Take from the listing each line that has the string "scene".
"""
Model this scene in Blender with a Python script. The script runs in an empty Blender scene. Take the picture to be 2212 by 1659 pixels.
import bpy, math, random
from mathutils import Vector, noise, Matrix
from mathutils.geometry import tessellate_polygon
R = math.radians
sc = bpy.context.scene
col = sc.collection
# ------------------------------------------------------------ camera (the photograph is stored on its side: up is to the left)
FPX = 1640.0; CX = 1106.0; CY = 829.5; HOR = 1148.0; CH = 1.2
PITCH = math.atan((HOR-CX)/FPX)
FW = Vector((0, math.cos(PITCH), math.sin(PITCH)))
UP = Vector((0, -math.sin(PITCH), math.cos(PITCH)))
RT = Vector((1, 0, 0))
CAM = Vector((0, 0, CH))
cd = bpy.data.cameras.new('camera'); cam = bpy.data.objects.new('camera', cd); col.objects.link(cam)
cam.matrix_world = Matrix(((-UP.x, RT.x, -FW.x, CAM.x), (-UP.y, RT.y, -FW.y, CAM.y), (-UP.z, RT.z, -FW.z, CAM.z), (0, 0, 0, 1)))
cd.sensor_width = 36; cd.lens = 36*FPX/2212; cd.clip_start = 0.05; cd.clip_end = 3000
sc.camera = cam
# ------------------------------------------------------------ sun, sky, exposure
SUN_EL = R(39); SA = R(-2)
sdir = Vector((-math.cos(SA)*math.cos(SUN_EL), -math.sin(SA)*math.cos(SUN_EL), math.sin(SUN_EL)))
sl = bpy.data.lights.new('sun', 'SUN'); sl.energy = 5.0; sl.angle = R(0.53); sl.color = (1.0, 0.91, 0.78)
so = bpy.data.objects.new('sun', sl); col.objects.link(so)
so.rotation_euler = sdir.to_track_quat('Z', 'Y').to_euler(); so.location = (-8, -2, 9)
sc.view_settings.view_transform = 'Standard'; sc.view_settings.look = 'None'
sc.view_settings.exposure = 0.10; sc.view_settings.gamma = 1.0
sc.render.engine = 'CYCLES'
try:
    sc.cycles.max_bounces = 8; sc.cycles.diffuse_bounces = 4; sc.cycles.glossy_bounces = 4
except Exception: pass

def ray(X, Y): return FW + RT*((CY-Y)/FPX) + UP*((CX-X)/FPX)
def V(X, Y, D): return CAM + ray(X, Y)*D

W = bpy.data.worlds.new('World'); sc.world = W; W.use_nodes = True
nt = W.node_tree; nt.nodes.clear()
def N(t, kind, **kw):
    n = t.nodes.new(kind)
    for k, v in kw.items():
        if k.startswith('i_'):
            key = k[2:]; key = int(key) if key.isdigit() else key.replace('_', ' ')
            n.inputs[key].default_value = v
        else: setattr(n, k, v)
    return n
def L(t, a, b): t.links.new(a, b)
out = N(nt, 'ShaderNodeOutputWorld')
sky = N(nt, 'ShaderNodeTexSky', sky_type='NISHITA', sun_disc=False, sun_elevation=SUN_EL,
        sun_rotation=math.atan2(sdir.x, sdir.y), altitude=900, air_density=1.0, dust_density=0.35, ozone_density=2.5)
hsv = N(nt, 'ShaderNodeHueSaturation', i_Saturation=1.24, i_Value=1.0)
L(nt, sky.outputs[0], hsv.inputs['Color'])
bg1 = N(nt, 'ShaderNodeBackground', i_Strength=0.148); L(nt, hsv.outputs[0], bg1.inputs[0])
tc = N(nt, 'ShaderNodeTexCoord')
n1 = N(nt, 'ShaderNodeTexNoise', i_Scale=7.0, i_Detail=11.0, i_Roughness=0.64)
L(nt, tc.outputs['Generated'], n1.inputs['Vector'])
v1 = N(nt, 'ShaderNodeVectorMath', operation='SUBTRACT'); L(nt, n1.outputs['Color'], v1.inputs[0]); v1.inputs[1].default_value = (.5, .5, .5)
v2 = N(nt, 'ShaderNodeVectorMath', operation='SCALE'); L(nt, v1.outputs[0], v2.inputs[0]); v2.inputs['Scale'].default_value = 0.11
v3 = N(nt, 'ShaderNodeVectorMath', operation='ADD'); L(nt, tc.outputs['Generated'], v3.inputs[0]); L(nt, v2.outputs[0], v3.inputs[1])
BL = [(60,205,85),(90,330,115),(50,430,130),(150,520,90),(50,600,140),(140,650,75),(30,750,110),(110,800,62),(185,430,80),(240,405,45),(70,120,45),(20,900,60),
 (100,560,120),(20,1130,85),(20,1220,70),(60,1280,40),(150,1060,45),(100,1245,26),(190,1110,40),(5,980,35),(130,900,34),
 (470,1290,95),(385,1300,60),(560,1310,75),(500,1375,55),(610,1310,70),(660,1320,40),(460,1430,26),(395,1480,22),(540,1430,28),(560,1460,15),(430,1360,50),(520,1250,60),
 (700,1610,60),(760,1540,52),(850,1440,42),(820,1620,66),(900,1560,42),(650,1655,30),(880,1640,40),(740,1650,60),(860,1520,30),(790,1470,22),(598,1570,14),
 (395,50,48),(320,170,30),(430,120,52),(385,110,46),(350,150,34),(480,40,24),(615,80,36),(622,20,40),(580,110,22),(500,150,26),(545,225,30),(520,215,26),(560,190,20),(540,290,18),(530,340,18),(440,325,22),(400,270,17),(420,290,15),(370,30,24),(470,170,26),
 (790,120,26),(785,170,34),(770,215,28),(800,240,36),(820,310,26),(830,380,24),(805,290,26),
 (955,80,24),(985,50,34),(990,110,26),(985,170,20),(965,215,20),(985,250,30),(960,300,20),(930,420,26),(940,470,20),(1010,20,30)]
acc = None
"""
Complete response:
Model this scene in Blender with a Python script. The script runs in an empty Blender scene. Take the picture to be 2212 by 1659 pixels.
sc = bpy.context.scene